Teaching On A Remote Island 2

Perhaps you are wondering how our household and teaching supplies arrive on the Island? Well, they do not come on the Catalina Express, unless we lug them over in suitcases as we travel to and fro the Island. It takes careful planning on our part to get our much needed supplies as they are transported either by a tugboat and barge or flown across the ocean via the US Postal Service, United Parcel Service, and FedEx in a World War II era DC-3 cargo plane (owned by Catalina Flying Boats) that flies into our Island's "Airport In The Sky" on top of a hill.

Mail & UPS Packages Are Delivered Only In Nice Weather

The most common way to bring our "goods" across from the Mainland ("Overtown" for Islanders) is by barge. However, the barge can cost a "pretty penny" as all items are weighed and we are charged by the pound as well as an additional fuel surcharge (with Island gas currently up to $8.00 per gallon.) Either way, it is very expensive to purchase what most people take for granted.
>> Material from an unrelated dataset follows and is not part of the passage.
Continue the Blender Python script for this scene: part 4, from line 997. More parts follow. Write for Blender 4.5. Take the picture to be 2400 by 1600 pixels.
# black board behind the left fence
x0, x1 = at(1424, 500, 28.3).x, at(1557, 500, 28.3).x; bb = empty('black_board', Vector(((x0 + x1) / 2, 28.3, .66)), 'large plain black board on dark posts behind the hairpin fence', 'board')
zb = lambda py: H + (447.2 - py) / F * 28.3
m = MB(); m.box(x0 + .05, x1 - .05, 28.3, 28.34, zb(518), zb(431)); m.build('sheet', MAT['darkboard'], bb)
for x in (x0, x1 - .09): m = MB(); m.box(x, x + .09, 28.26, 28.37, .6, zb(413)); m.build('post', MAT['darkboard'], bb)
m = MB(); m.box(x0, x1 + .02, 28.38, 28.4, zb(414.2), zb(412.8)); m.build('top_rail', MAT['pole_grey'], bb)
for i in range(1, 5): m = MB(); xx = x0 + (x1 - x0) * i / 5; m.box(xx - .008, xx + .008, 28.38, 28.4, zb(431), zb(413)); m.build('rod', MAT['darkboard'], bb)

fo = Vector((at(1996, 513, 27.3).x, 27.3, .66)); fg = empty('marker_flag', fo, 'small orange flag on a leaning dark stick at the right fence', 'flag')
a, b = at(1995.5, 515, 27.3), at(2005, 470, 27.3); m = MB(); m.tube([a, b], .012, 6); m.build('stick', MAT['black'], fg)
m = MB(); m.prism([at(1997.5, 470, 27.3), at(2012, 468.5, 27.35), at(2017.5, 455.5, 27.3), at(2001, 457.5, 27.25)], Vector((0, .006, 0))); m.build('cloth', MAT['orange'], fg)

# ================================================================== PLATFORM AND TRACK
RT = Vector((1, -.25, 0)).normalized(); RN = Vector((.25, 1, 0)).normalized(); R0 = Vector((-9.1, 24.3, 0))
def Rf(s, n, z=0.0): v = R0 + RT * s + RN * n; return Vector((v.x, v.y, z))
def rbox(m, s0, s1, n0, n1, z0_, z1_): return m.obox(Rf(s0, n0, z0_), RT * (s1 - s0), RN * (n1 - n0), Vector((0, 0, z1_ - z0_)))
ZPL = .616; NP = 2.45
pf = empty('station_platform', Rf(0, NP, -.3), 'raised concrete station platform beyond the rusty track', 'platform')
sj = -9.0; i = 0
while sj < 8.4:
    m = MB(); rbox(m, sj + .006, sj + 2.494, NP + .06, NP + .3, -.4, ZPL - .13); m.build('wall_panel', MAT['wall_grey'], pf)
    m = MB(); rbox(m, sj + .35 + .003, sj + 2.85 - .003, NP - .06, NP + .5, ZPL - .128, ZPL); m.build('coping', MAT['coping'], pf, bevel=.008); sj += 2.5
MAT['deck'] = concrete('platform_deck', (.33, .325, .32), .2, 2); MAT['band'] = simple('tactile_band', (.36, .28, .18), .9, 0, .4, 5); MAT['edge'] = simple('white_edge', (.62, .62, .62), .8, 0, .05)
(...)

Leaving For Overtown Shopping

This doesn't even take into account the "drama" we have to go through to get our supplies in the first place. It will cost us a $50.00 round trip ticket on the Catalina Express and after reaching the Mainland, we either walk to the parking garage where we keep our "real car" (averaging from $70.00-$85.00 per month for rent) or rent a car for the day at the Catalina Express Terminal.

Thus begins our quest for those necessary supplies. While driving all over looking for them, we are always mindful of our Catalina Express schedule, as we know it takes time to drive them to the barge in Wilmington before our return trip to the Island. Only by careful planning is it possible to arrive in Long Beach at 9:30 A.M. and have everything done by the time the last boat leaves for the Island at 5:45 P.M. Alas, if we don't make it back on time, we are destined to booking a room at a local hotel or pleading with a friend for a place to sleep for the night.

October 2012 Highest Gas Prices in The Nation!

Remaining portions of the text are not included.